Opposition parties also expressed concern. Jim McMahon, the Labor Party’s shadow secretary for food and environment, said the government had “absolutely no ambition” to tackle food price crises.

He said: “This is nothing more than a vague statement of intent, not a concrete proposal to address the major problems facing our country. Calling it a food strategy borders on the absurd.”

Tim Farron, the Liberal Democrats’ rural affairs spokesman, said the lack of protection over food standards for imports risks being “a total betrayal of British farmers”. He said: “Time and time again, Boris Johnson has promised one thing and then done the opposite. It just shows that this government cannot be trusted to defend rural communities.”

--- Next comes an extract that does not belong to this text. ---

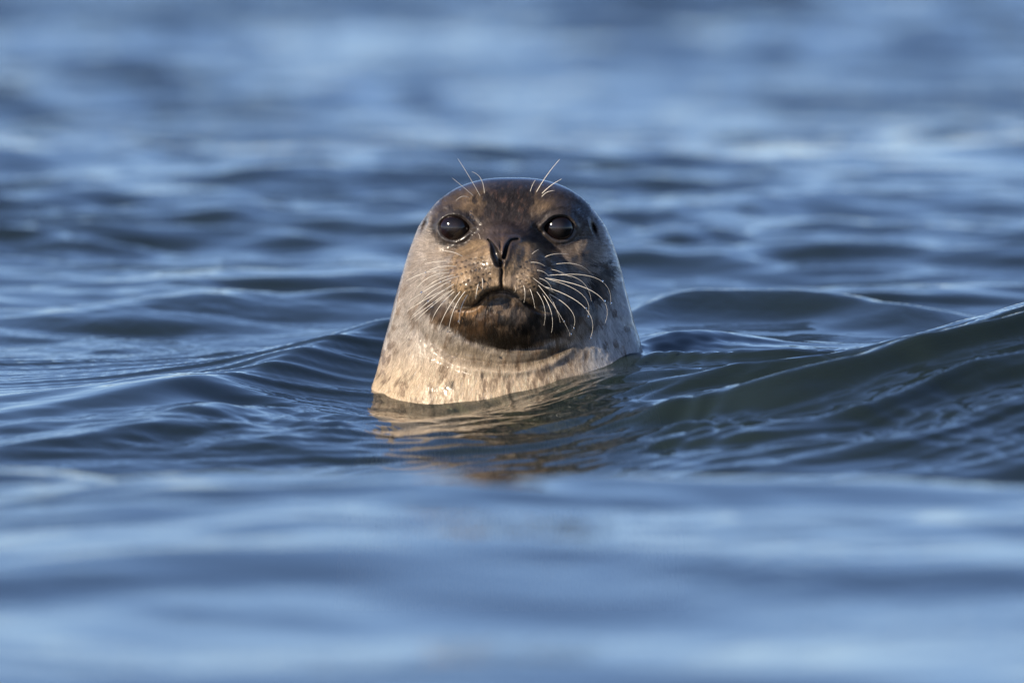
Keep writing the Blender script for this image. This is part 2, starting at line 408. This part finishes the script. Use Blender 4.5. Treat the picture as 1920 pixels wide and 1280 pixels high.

Food television presenter and climate activist Hugh Fearnley-Whittingstall condemned the lack of a plan to reduce meat and dairy consumption, calling it “just lazy and weak and pandering to the status quo of the food industry”.

Rob Percival, head of food policy at the Soil Association, said: “It seems that what broke this strategy was not a lack of good intentions but a narrow-minded ideology that believes the government should not step in to reshape diets.”

Louisa Casson, head of food and forests at Greenpeace UK, added: “By ignoring climate scientists and their own experts in favor of industry lobbyists, the government has published a strategy that will ultimately only perpetuate a broken food system and you will see our planet cook itself.”

In announcing the food plan, Johnson called it “a blueprint for how we will support farmers, boost British industry and help protect people against the impacts of future economic crises by safeguarding our food security.”